I can totally relate to the sibling thing. My two would go at it hammer and tong and drive me nuts. Only now do I realize that those were the seeds of love struggling to find the light.
Blessings,
Ceil
momcafe says
Seeds of love struggling to find the light… what a poetic way to reflect the annoying and incessant whining and snapping at one another! LOL I will use that next time they bark at each other. 🙂
Candace Playforth says
I LOVE THAT PICTURE!!! It so reminds me of my kids, Chris. My son is incredibly cuddly and touchy feely. My daughter, not so much. A full minute hug would honestly send her over the edge. I love your beautiful call to action, my friend. There are a few people that come to mind for me that I will see over the holiday and I’ll take your challenge ;). Thanks for always inspiring!
momcafe says
Isn’t that picture hilarous? Oh my gosh seriously so true to life right there. 🙂
I’m glad this challenge inspired you, my friend. And you are not the only who said your boy was cuddly and your girl was-not. I think this seems to be the norm! I find it interesting- boys being loving and girls all “DON’T TOUCH ME!” Ha!

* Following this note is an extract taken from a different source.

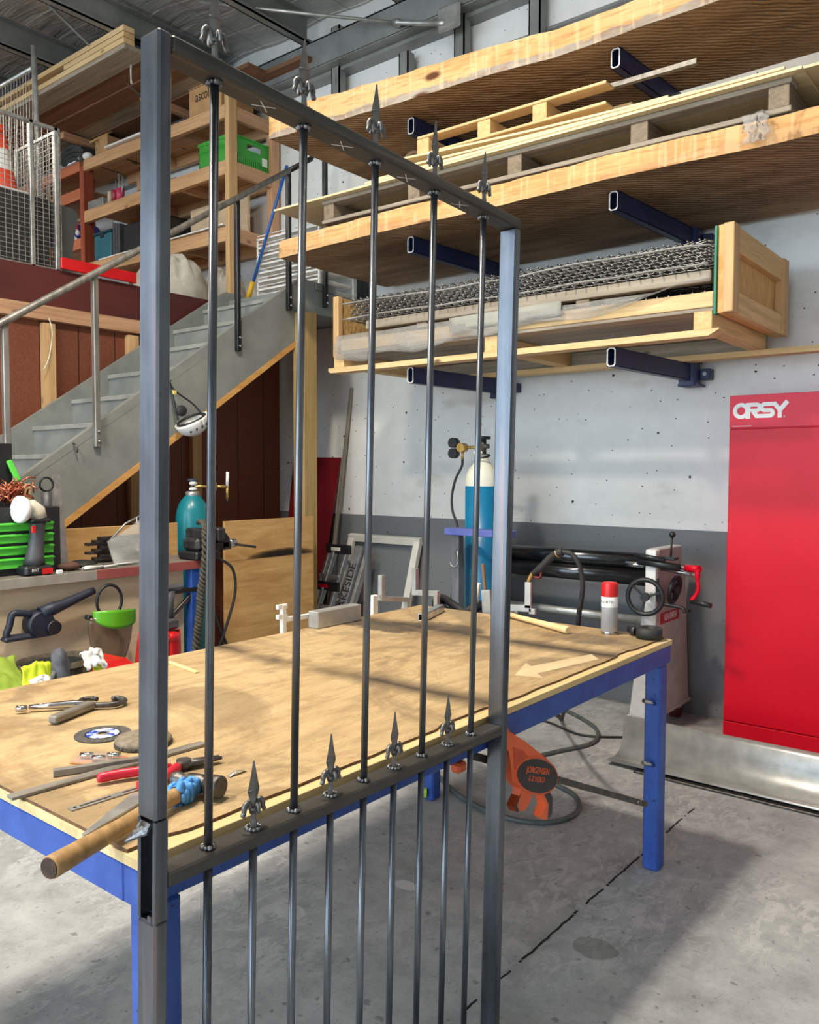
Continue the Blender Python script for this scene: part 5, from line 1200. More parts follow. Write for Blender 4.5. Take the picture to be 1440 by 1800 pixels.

Kimberly Blankenstein says
Wonderful message! Thank you so much for sharing. I needed to read this today.
momcafe says
I’m so glad you were able to come by and read it Kimberly! It always makes me happy when my words find the right reader at the right time. <3
My Inner Chick says
**Be that person.
Love them anyway.
Love them despite.
Love them because…
He first loved you.**
I want to be that “LIGHT.”
FABULOUS photo of your babies! xxxxxxx
momcafe says
Thank you, love! You ARE that LIGHT. XOXO
Lisa says
So difficult to do sometimes. But thank you for the reminder.
momcafe says
I know. I have to tap into my deepest divine reserves sometimes. LOL But it always is worth it. I feel SO much better when I act gracious, than when I don’t.
Cheryl Oreglia says
Wow – I needed this! Love this post – thank you.
momcafe says
I’m SO glad you found this post and it helped in some way, Cheryl!
Julie Jo Severson says
I woke up this morning feeling a little blue, so I decided to come here to The Mom Cafe for some spirited community and so glad I did. I’m clearly behind on reading here. Your posts are such gems and I hate to miss any. This one! That expression on Cassidy–I’m dying laughing! Cade–what a lover–a filler upper! You’re all filler-uppers! Yes, some difficult family interactions in our big gatherings, always some tension between a few of the teenage nieces especially. And some really stressed out adults. But when it comes right down to it, we’d each lay down our lives for one another, and to be able to say that about the people I celebrate Christmas with is truly a blessing.
As always, so peaceful and wonderful to be here.